Toda forma de perpetuación del presente es suicida. La destrucción in efigie del enemigo (y no en otra cosa han consistido los atentados del 11 de septiembre o la destrucción de los budas de Bamiyán, como lo son las manifestaciones pakistaníes a favor de los talibán) forma parte de la irracionalidad orientada hacia la inmovilidad social, la pobreza y la perpetuación de la organización tribal, entendida ésta a partir de una extraña concepción de la libertad individual.

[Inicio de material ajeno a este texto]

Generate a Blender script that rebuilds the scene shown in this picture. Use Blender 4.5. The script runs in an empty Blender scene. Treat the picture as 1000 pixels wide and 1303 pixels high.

El panorama se presenta con una configuración que va más allá de buenos y malos, de conservadores o revolucionarios. Los intelectuales occidentales han tenido siempre presente al psicoanálisis, a lo largo de los últimos setenta años, precisamente, porque han sido conscientes del catálogo de las locuras históricas de Europa, empezando con Alejandro y terminando, por el momento, con Hitler y Stalin. Pero, ¿cómo se llevaría al diván del psicoanalista a un club de profesionales del terror?

El psicoanálisis es una ciencia esencialmente basada en la palabra y en la sorpresa proveniente de la liberación de la cárcel mental que provee la resistencia al cambio. Ciertamente, no hay muchas posibilidades de diálogo con los dinamiteros de Cluny.